May 26, 2014

Exciting times for India

It was 2004 general elections, that aroused a sense of political participation in me. Our family has traditionally been strong supporters of Congress, even when the whole region around us was hotbed of communist ideas, during Telangana struggle. The reason was one of the temples of modern India, as Nehru called them. Irrigation water from Nagarjuna Sagar had transformed our region from a semi-arid thorny jungle into a two-crop yielding rice growing area. Often I hear from people referring to the time before the water came and the time after the water came.

So, in 2004, after two drought years without irrigation water, and an apparent neglect of farmer community by CEO chief minister, everybody waited for Congress to win, and I was their messenger translating Hindi news results from DD1 (we didn't have satellite cable tv then).

I have seen the hopes and disappointments of democratic governments since then.

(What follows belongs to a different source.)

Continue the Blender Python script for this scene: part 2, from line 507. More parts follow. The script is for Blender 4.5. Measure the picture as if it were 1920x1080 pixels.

I witnessed YSR signing free electricity to farmers bill on the day of swearing in, in front of a jubilant farmers crowd (Free electricity scheme was drastically narrowed down in 2 years, but farmers still love him and cry for him). I witnessed congress passing right to information act, a revolution of its own. But after all the high and low points of congress governments and the neighboring BJP governments, there is only one thing that stuck me, that quintessential Indian thing, that better days are just an illusion. All we see is some change, sometimes good, sometimes bad. The whole thing looks like a cycle of events, like cycle of rebirth without any Nirvana.

Despite this disillusionment, I should say there is something incomprehensible about the recent election results. First thing, I never thought the whole of India would agree on one person such strongly. I never imagined even in my dreams, that India would get rid of coalition governments, at least in the next 20-30 years. I have my fears about cultural propaganda, that is going to come, but it still is a change, and an opportunity to experiment.

Unlike what most people fear, I don't think there is going to be any communalisation of government machinery. There may be incidents here and there but sectarian strife was never welcomed by Indian people in the long term. More importantly, Congress despite its failures had built a strong case for secular India into the minds of Indians, through text books, laws and constitution. Even if the political executive in power tries to impart a color of religious discrimination to government, it will face a hard time in front of a band of secular intelligentsia spread over media, judiciary and civil society.